* [WHAT IS EXPECTED] Take every line from the listing below that contains "scene".

* [SOURCE EXCERPT]
- - -

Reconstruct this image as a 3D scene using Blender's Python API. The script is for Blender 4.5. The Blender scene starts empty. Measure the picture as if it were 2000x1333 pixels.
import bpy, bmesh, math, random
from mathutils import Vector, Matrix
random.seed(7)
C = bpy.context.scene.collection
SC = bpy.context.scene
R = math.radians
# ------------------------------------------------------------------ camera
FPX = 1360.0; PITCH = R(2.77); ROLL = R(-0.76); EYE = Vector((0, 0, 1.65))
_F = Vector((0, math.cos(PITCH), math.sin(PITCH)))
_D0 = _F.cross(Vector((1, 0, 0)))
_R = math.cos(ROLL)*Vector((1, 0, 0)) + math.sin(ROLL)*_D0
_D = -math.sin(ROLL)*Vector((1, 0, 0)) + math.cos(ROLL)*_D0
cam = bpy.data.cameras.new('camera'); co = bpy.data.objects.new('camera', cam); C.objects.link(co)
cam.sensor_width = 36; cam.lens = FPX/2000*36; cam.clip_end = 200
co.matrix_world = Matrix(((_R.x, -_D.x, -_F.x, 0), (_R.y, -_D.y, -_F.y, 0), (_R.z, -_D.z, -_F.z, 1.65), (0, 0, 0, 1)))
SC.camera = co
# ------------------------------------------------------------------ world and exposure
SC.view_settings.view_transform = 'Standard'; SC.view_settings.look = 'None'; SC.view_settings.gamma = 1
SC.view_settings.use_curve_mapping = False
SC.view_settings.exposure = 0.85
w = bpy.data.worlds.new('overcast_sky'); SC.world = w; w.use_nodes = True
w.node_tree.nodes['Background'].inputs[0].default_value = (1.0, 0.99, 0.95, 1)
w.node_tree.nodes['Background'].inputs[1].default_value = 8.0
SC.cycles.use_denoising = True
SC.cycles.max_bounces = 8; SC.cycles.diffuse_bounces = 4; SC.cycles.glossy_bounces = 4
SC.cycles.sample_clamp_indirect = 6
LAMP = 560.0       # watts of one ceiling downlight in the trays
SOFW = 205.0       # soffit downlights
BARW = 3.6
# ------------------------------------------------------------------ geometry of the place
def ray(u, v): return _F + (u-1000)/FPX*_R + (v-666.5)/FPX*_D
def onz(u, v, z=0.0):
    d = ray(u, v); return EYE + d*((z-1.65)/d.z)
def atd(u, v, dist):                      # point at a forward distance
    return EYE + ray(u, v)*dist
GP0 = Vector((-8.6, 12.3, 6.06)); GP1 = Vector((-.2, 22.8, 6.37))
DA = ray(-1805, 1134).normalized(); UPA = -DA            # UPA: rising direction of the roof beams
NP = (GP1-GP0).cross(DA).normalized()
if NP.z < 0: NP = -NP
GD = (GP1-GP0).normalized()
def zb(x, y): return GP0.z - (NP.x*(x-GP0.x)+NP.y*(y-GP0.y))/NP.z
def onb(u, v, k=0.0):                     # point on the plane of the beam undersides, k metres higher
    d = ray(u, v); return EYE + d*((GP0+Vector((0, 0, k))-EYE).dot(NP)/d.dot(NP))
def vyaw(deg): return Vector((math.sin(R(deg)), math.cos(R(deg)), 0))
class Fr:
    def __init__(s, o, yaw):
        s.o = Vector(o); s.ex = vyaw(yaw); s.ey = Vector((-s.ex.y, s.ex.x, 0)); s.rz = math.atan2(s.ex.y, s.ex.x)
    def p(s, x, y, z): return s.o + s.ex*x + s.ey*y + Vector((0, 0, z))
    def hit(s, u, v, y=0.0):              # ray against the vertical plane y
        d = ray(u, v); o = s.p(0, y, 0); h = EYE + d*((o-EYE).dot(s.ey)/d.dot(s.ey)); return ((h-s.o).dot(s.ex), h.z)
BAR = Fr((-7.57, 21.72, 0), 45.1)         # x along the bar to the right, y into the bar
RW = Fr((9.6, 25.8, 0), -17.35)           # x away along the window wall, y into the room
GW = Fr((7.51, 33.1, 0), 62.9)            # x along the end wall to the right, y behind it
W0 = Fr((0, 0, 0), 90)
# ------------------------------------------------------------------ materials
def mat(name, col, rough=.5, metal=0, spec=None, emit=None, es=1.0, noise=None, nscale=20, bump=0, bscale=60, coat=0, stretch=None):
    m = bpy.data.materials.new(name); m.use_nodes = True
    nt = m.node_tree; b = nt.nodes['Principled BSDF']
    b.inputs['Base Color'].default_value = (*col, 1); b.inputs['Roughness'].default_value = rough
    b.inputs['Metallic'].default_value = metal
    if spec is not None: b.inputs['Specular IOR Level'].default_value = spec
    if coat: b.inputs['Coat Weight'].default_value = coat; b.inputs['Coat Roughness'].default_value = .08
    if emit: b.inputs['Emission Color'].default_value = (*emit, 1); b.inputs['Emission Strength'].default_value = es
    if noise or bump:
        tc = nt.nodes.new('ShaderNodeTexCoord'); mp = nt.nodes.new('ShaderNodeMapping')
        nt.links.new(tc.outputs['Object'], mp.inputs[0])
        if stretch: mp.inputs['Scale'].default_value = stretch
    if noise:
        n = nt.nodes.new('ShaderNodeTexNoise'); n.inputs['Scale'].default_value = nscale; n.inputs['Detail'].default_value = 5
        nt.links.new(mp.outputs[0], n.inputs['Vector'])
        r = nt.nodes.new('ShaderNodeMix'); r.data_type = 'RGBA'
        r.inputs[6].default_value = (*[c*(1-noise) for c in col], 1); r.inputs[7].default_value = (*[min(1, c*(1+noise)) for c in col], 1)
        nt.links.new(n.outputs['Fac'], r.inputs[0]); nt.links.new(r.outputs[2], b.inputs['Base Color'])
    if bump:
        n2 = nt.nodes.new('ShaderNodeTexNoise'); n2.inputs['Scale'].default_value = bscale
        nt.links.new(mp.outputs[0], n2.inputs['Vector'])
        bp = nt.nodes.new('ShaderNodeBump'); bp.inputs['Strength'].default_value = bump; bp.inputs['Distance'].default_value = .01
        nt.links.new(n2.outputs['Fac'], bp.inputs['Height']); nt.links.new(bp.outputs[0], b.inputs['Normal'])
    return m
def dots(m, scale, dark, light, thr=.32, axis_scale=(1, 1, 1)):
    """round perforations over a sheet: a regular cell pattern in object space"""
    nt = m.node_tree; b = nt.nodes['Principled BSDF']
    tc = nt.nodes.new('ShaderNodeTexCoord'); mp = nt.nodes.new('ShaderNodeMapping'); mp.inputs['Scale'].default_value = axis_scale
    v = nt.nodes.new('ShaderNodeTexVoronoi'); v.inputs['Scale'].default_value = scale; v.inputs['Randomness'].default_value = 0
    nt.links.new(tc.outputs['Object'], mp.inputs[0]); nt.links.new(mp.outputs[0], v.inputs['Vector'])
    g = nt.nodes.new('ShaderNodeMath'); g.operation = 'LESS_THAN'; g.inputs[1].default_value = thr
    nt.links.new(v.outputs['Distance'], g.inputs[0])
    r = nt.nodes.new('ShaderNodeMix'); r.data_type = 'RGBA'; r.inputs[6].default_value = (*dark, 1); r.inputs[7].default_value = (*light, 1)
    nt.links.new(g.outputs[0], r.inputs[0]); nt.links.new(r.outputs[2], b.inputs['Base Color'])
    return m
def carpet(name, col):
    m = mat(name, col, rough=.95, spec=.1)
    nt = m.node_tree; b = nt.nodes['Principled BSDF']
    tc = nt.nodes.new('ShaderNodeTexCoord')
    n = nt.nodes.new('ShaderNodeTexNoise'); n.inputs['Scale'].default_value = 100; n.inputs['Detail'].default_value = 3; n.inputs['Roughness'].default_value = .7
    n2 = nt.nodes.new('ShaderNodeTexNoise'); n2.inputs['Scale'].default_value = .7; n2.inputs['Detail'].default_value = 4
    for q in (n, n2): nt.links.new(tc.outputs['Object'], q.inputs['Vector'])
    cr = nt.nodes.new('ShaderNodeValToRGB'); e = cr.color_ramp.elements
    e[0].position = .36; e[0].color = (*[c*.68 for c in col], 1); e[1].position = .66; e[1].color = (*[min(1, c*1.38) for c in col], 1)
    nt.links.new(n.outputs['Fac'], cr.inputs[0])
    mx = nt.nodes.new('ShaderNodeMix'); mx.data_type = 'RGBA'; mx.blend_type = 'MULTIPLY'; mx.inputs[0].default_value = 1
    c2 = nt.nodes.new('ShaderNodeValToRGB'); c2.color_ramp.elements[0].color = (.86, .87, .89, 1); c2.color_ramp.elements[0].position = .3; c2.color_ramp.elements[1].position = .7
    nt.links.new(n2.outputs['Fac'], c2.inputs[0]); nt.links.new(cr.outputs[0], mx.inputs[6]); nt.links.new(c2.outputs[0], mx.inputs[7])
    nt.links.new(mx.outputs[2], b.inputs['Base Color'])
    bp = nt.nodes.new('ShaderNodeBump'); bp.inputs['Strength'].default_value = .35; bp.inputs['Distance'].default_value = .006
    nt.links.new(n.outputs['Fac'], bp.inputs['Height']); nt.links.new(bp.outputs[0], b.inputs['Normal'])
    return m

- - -

* [REPLY]
Reconstruct this image as a 3D scene using Blender's Python API. The script is for Blender 4.5. The Blender scene starts empty. Measure the picture as if it were 2000x1333 pixels.
C = bpy.context.scene.collection
SC = bpy.context.scene